Since then, CMU researchers have regularly developed robotics breakthroughs, from robots that perform critical tasks in the harshest conditions on earth to assistive technologies that enhance the daily lives of differently abled people to advanced visualization and perception systems that will be key for the safety and reliability of autonomous vehicles.

Over the past 10 years alone, robotics research expenditures at CMU have nearly doubled, and are expected to double again over the next decade.

The $45 million lead grant from the Richard King Mellon Foundation will enable CMU to further expand its robotics research capacity with a new facility, the Robotics Innovation Center (RIC), at Hazelwood Green.

The RIC, which is estimated to cost more than $90 million and will add up to 150,000 square feet of space to CMU’s robotic research capabilities, will further create synergies by complementing and accelerating the work by the nearby Manufacturing Futures Institute at Mill 19, where researchers will be able to deploy new ideas within its test beds.

As a new translational research facility, the RIC will complement the work of CMU’s National Robotics Engineering Center (NREC).

The new facility will provide CMU robotics researchers with spaces that will allow them to bridge the stages of foundational research, integration, iteration, and commercialization to ensure discoveries can be translated into real-world technologies.

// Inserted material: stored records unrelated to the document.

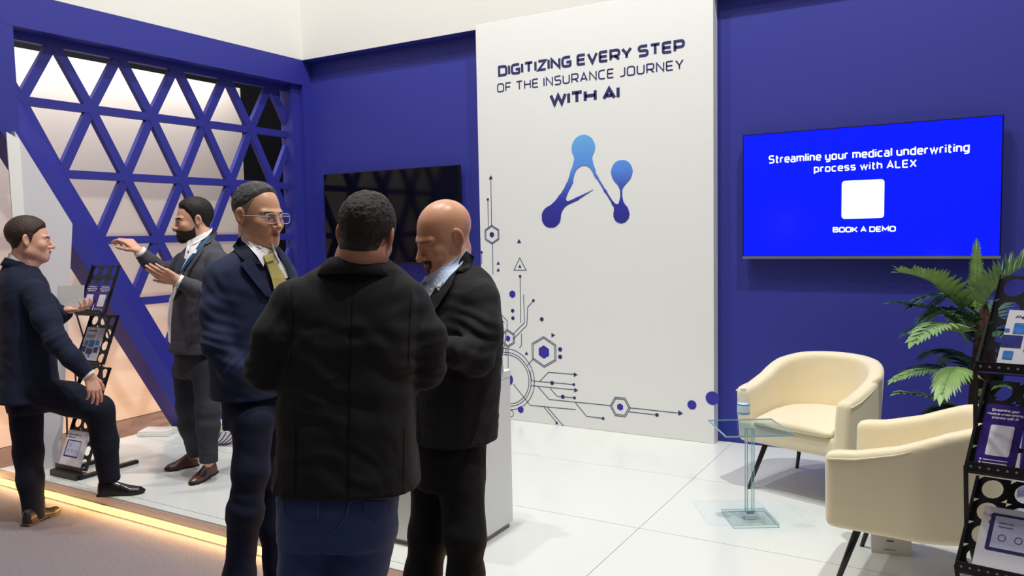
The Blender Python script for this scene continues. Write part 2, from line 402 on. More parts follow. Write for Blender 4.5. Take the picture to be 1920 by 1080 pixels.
# hall beyond the lattice
struct(box('wall_far_left', (-6.84, .2, -.1), (-6.73, 5.845, 3.13), M['far_wall']))
struct(box('baseboard_far_left', (-6.73, .2, -.1), (-6.722, 5.845, .06), M['far_wall']))
struct(box('wall_hall_drape', (-8.7, 3.55, -.1), (-8.6, 9, 7), M['black_drape']))
struct(box('wall_hall_drape_end', (-8.7, 8.2, -.1), (-5.6, 8.3, 7), M['black_drape']))
struct(box('wall_hall_beige', (-9.6, -4.5, -.1), (-9.5, 9, 8), M['beige']))
struct(box('wall_hall_behind_camera', (-9.6, -4.7, -.1), (5, -4.5, 6), mat('hall_dark_wall', S(70, 68, 70), .9)))
struct(box('wall_right', (3.2, -2.0, -.1), (3.3, YW+.1, 5), mat('hall_right_wall', S(120, 118, 120), .9)))

# ------------------------------------------------------------------ printed white wall panel
pnl = tag(box('wall_panel', (-3.532, YP-.001, 0.001), (-1.577, YW-.001, HZ+.035), M['panel'], bev=.003),
          'tall white printed panel with insurance slogan, molecule emblem and circuit pattern', 'wall panel')
pp = lambda y=YP-.0025: (lambda x, z: (x, y, z))
bm = bmesh.new(); add_text(bm, 'DIGITIZING EVERY STEP', pp(), -3.325, -1.778, 2.800, .088, .235, .40, .55)
bm_obj('lettering', bm, M['navy_ink'], pnl)
bm = bmesh.new(); add_text(bm, 'OF THE INSURANCE JOURNEY', pp(), -3.337, -1.788, 2.677, .072, .145, .42, .6)
bm_obj('lettering', bm, M['navy_ink'], pnl)
bm = bmesh.new(); add_text(bm, 'WITH AI', pp(), -2.862, -2.276, 2.520, .096, .265, .34, .5)
bm_obj('lettering', bm, M['navy_ink'], pnl)
# emblem
def emblem(P):
    p = lambda x, z: (x, YP-.002, z)
    Q = P.copy(); Q[..., 1] = YP-.002
    d = sph(Q, p(-2.579, 2.182), .100)
    l = chain(Q, [(p(-2.605, 2.085), .056), (p(-2.655, 1.995), .034), (p(-2.71, 1.90), .021), (p(-2.77, 1.80), .032), (p(-2.85, 1.69), .062)], .02)
    r = chain(Q, [(p(-2.555, 2.085), .056), (p(-2.51, 2.01), .026), (p(-2.47, 1.955), .009), (p(-2.40, 1.845), .008), (p(-2.335, 1.745), .009), (p(-2.285, 1.69), .03)], .02)
    d = smin(d, smin(l, r, .05), .02)
    d = smax(d, -ell(Q, p(-2.578, 1.93), (.088, .5, .115)), .006)
    d = smin(d, sph(Q, p(-2.865, 1.663), .087), .02)
    t = chain(Q, [(p(-2.83, 1.70), .035), (p(-2.745, 1.755), .014), (p(-2.64, 1.795), .013), (p(-2.49, 1.865), .001)], .01)
    d = smin(d, t, .035)
    b = smin(sph(Q, p(-2.266, 1.985), .087), rc(Q, p(-2.268, 1.93), p(-2.272, 1.85), .035, .009), .06)
    b = smin(b, rc(Q, p(-2.272, 1.87), p(-2.272, 1.75), .009, .010), .01)
    c = smin(sph(Q, p(-2.273, 1.665), .066), rc(Q, p(-2.272, 1.72), p(-2.272, 1.78), .03, .006), .05)
    d = smin(d, smin(b, c, .02), .02)
    return np.maximum(d, np.abs(P[..., 1]-(YP-.002))-.002)
mg = bpy.data.materials.new('emblem_gradient'); mg.use_nodes = True; nt = mg.node_tree
tc = nt.nodes.new('ShaderNodeTexCoord'); sx = nt.nodes.new('ShaderNodeSeparateXYZ'); mr = nt.nodes.new('ShaderNodeMapRange'); cr_ = nt.nodes.new('ShaderNodeValToRGB')
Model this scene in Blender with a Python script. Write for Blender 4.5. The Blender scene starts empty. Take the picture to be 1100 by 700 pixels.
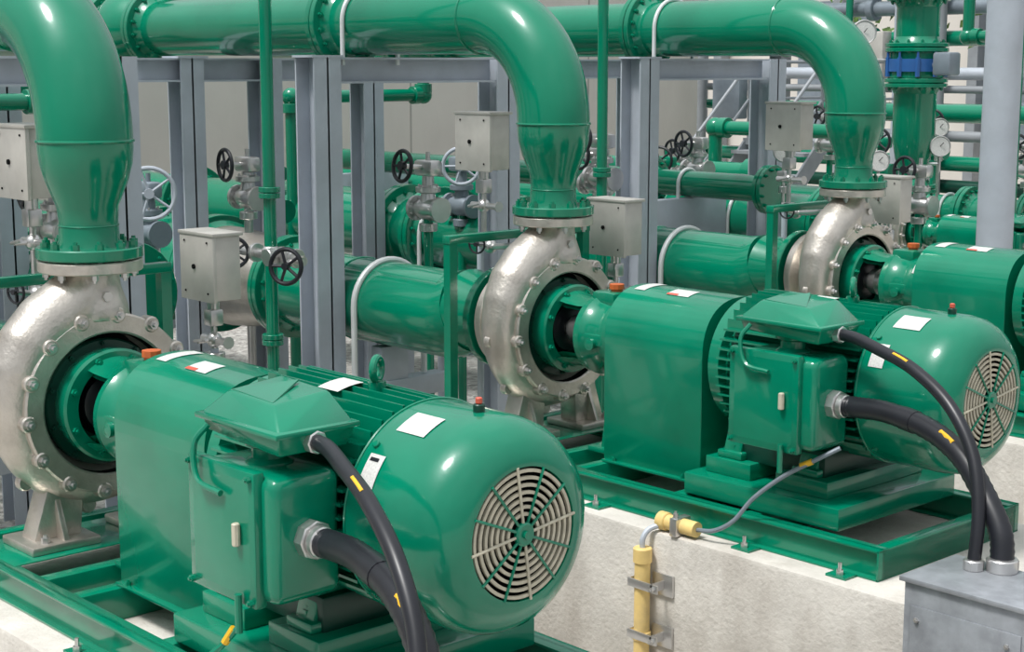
import bpy, bmesh, math, random
from mathutils import Vector, Matrix
random.seed(4)
ZS=1.5   # floor is z=0 in world ; all building coords are relative to the shaft height
V=Vector
sc=bpy.context.scene
try:
    sc.view_settings.view_transform='Standard'; sc.view_settings.look='None'
except Exception: pass

# ------------------------------------------------------------------ materials
def mat(name,col,metal=0.0,rough=0.5,var=0.12,scale=6.0,bump=0.0,bscale=40.0,coat=0.0,dirt=None,dirt_amt=0.5,detail=6,spec=0.5,streak=1.0,dlo=.48,dhi=.72):
    m=bpy.data.materials.new(name); m.use_nodes=True
    nt=m.node_tree; b=nt.nodes['Principled BSDF']
    b.inputs['Metallic'].default_value=metal; b.inputs['Roughness'].default_value=rough
    b.inputs['Specular IOR Level'].default_value=spec
    b.inputs['Coat Weight'].default_value=coat; b.inputs['Coat Roughness'].default_value=0.07
    tc=nt.nodes.new('ShaderNodeTexCoord')
    n=nt.nodes.new('ShaderNodeTexNoise'); n.inputs['Scale'].default_value=scale; n.inputs['Detail'].default_value=detail
    nt.links.new(tc.outputs['Object'],n.inputs['Vector'])
    r=nt.nodes.new('ShaderNodeValToRGB'); nt.links.new(n.outputs['Fac'],r.inputs['Fac'])
    lo=[max(0,c*(1-var)) for c in col]; hi=[min(1,c*(1+var)) for c in col]
    r.color_ramp.elements[0].position=0.3; r.color_ramp.elements[1].position=0.7
    r.color_ramp.elements[0].color=(*lo,1); r.color_ramp.elements[1].color=(*hi,1)
    out=r.outputs['Color']
    if dirt:
        mp=nt.nodes.new('ShaderNodeMapping'); mp.inputs['Scale'].default_value=(1,1,streak); mp.inputs['Location'].default_value=(3.1,1.7,0.4)
        nt.links.new(tc.outputs['Object'],mp.inputs['Vector'])
        n2=nt.nodes.new('ShaderNodeTexNoise'); n2.inputs['Scale'].default_value=scale*0.35; n2.inputs['Detail'].default_value=10
        n2.inputs['Roughness'].default_value=0.7
        nt.links.new(mp.outputs[0],n2.inputs['Vector'])
        r2=nt.nodes.new('ShaderNodeValToRGB'); r2.color_ramp.elements[0].position=dlo; r2.color_ramp.elements[1].position=dhi
        r2.color_ramp.elements[0].color=(0,0,0,1); r2.color_ramp.elements[1].color=(dirt_amt,)*3+(1,)
        nt.links.new(n2.outputs['Fac'],r2.inputs['Fac'])
        mx=nt.nodes.new('ShaderNodeMix'); mx.data_type='RGBA'
        nt.links.new(r2.outputs['Color'],mx.inputs[0]); nt.links.new(out,mx.inputs[6]); mx.inputs[7].default_value=(*dirt,1)
        out=mx.outputs[2]
    nt.links.new(out,b.inputs['Base Color'])
    if bump:
        n3=nt.nodes.new('ShaderNodeTexNoise'); n3.inputs['Scale'].default_value=bscale; n3.inputs['Detail'].default_value=4
        nt.links.new(tc.outputs['Object'],n3.inputs['Vector'])
        bp=nt.nodes.new('ShaderNodeBump'); bp.inputs['Strength'].default_value=bump; bp.inputs['Distance'].default_value=0.01
        nt.links.new(n3.outputs['Fac'],bp.inputs['Height']); nt.links.new(bp.outputs[0],b.inputs['Normal'])
    return m
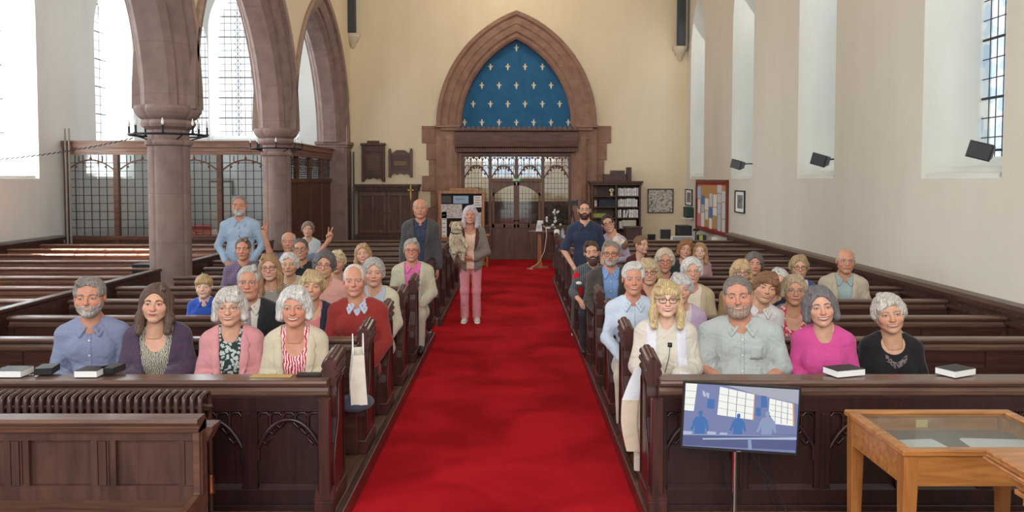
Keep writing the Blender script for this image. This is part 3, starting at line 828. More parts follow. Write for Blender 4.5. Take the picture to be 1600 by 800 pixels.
STONE = stone_mat('red_sandstone', (130, 98, 82), (154, 120, 102), None)
STONEP = stone_mat('pier_sandstone', (124, 104, 97), (146, 125, 117), None, 3.0, .62)
def carpet():
    m, nt, b = newmat('red_carpet'); v = coords(nt)
    n = N(nt, 'ShaderNodeTexNoise', Scale=1.3, Detail=5, Distortion=.7); nt.links.new(v, n.inputs['Vector'])
    nt.links.new(ramp(nt, n.outputs['Fac'], [(.38, srgb(156, 14, 26)), (.62, srgb(192, 28, 38))]), b.inputs['Base Color'])
    f = N(nt, 'ShaderNodeTexNoise', Scale=260.0, Detail=2); nt.links.new(v, f.inputs['Vector']); bump(nt, b, f.outputs['Fac'], .6, .004)
    b.inputs['Roughness'].default_value = 1; b.inputs['Specular IOR Level'].default_value = .1; return m
CARPET = carpet()
FLOORM = mat('floor_boards', (92, 66, 50), (120, 88, 68), .5, (12, 1, 1), 2)
BLACK = flat('black_plastic', (28, 28, 30), .45); DARKMETAL = flat('dark_iron', (38, 42, 50), .5, .6); LEAD = flat('lead_came', (58, 60, 62), .6, .3)
WHITE = flat('white_paper', (232, 232, 228), .7); BRASS = flat('brass', (176, 140, 70), .3, 1); STEEL = flat('chrome', (200, 200, 205), .12, 1)
def glassm(name, tint=(1, 1, 1, 1), mixf=.12, tinted=None):
    m = bpy.data.materials.new(name); m.use_nodes = True; nt = m.node_tree; nt.nodes.clear()
    o = N(nt, 'ShaderNodeOutputMaterial'); t = N(nt, 'ShaderNodeBsdfTransparent'); g = N(nt, 'ShaderNodeBsdfGlossy', Roughness=.06); x = N(nt, 'ShaderNodeMixShader')
    t.inputs['Color'].default_value = tint; x.inputs[0].default_value = mixf
    if tinted:
        v = coords(nt); vo = N(nt, 'ShaderNodeTexVoronoi', Scale=7.0); nt.links.new(v, vo.inputs['Vector'])
        c = ramp(nt, vo.outputs['Color'], [(.2, tinted[0]), (.8, tinted[1])]); nt.links.new(c, t.inputs['Color'])
    nt.links.new(t.outputs[0], x.inputs[1]); nt.links.new(g.outputs[0], x.inputs[2]); nt.links.new(x.outputs[0], o.inputs['Surface']); MATS[name] = m; return m
WGLASS = glassm('church_glass', mixf=.06, tinted=((.80, .90, 1, 1), (1, 1, 1, 1)))
RGLASS = glassm('bluish_glass', mixf=.06, tinted=((.55, .72, .96, 1), (.95, .98, 1, 1)))
SGLASS = glassm('screen_glass', (.74, .76, .76, 1), .10)
CGLASS = glassm('case_glass', (.92, .95, .95, 1), .16)
# ================================================================== dimensions
YB = 19.4; XL, XR, XA = -8.6, 4.33, -4.4
def lancet(yc, half, z0, zs, za, n=10):
    """outline of a pointed window (a,z) going round from the sill"""
    rise = za - zs; c = (rise*rise - half*half)/(2*half); r = half + c
    pts = [(yc-half, z0), (yc+half, z0), (yc+half, zs)]
    a1 = math.atan2(rise, c)
    for i in range(1, n): a = a1*i/n; pts.append((yc - c + r*math.cos(a), zs + r*math.sin(a)))
    pts.append((yc, za))
    for i in range(n-1, 0, -1): a = a1*i/n; pts.append((yc + c - r*math.cos(a), zs + r*math.sin(a)))
    pts.append((yc-half, zs)); return pts
def wall_holes(name, mat_, place, a0, a1, z0, z1, wins, kind='structure', extra=None):
    """wall in plane place(a,z); wins: list of lancet tuples (ac,half,z0,zs,za)"""
    mb = MB(); q = lambda A, B, C, D: mb.add([place(*A), place(*B), place(*C), place(*D)], [(0, 1, 2, 3)])
    x = a0
    for w in sorted(wins):
        l, r = w[0]-w[1], w[0]+w[1]
        q((x, z0), (l, z0), (l, z1), (x, z1))
        q((l, z0), (r, z0), (r, w[2]), (l, w[2]))
        top = lancet(*w)[2:]
        for p, s in zip(top, top[1:]): q(p, (p[0], z1), (s[0], z1), s)
        x = r
    q((x, z0), (a1, z0), (a1, z1), (x, z1))
    return mb
WN = [0]
def window(place, w, depth, splay, mats, glass, lead=True, nv=4, pitch=.20, sillrise=.22, cross=True, label=None):
    """splayed reveal, glass and leading"""
    WN[0] += 1
    w2 = (w[0], w[1]-splay, w[2]+sillrise, w[3], w[4]-splay*1.1)
    A = lancet(*w); B = lancet(*w2); mb = MB(); n = len(A)
    rA = [place(p[0], p[1], 0) for p in A]; rB = [place(p[0], p[1], depth) for p in B]
    mb.rings([rA, rB], 0, False, caps=False)
    rC = [place(p[0], p[1], depth+.12) for p in B]; mb.rings([rB, rC], 0, False, caps=False)
    o = mb.build('window_%d' % WN[0], mats); o['kind'] = 'structure'
    # sill moulding
    sb = MB(); hw = w[1]*.9
    prof = [(.02, w[2]+.0), (.02, w[2]+.05), (.07, w[2]+.07), (.10, w[2]+.11), (.16, w[2]+.12), (.16, w[2])]
    n_ = len(prof); V = [place(w[0]-hw, z, d) for d, z in prof] + [place(w[0]+hw, z, d) for d, z in prof]
    sb.add(V, [(i, (i+1) % n_, n_+(i+1) % n_, n_+i) for i in range(n_)] + [tuple(range(n_)), tuple(range(n_, 2*n_))])
    sb.build('window_sill', mats, o)
    g = MB(); g.add([place(p[0], p[1], depth+.03) for p in B], [tuple(range(n))]); g.build('window_glass', glass, o)
    # leading
    l = MB(); hw = w2[1]; rise = w2[4]-w2[3]; c = (rise*rise-hw*hw)/(2*hw); r = hw + c
    def zt(a):
        d = abs(a-w[0]); v = r*r-(d+c)**2; return w2[3] + math.sqrt(max(0, v))
    def bar(p, q_, t):
        P, Q = Vector(place(p[0], p[1], depth+.03)), Vector(place(q_[0], q_[1], depth+.03))
        if (P-Q).length > .02: l.tube([P, Q], t, 4)
    for i in range(1, nv): a = w[0]-hw+2*hw*i/nv; bar((a, w2[2]), (a, zt(a)), .006)
    z = w2[2]+pitch; k = 0
    while z < w2[4]-.05:
        hwz = hw if z < w2[3] else max(.02, math.sqrt(max(0, r*r-(z-w2[3])**2))-c)
        bar((w[0]-hwz, z), (w[0]+hwz, z), .014 if k % 3 == 2 else .006); z += pitch; k += 1
    if cross:
        z = w2[2]; a1_, a2_ = w[0]-hw/nv*(3 if nv == 9 else 1.0), w[0]+hw/nv*(3 if nv == 9 else 1.0)
        while z < w2[3]+rise*.4:
            bar((a1_, z), (a2_, z+pitch), .005); bar((a2_, z), (a1_, z+pitch), .005); z += pitch
    l.build('leading', LEAD, o)
    return o
def cloth_tex(): pass
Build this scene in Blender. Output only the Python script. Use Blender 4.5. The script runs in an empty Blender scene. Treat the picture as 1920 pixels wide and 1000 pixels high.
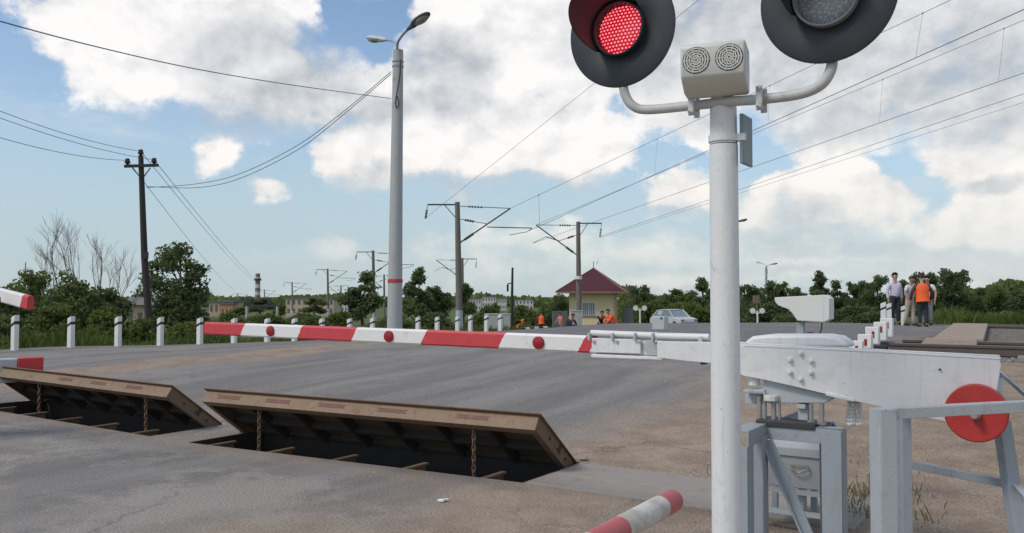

Envisioned for the building are reconfigurable high bays, multiple testing facilities including a unique large-footprint testing area, and flexible spaces that address robotics systems at different scales.

The facility is expected to include pre-incubator space for the next generation of CMU-affiliated robotics companies.

Martial Hebert, dean of the School of Computer Science, says: “The technologies developed at the Robotics Innovation Center will ripple across every part of our society and economy, impacting fields including health care, transportation, national security, education, agriculture and retail.

“Through the RIC, the Manufacturing Futures Institute, and the Advanced Robotics for Manufacturing Institute, our Hazelwood Green hub will cement its reputation as a key location for technology innovation – attracting talent, partnerships, companies and investment that further build momentum for the region and industry.”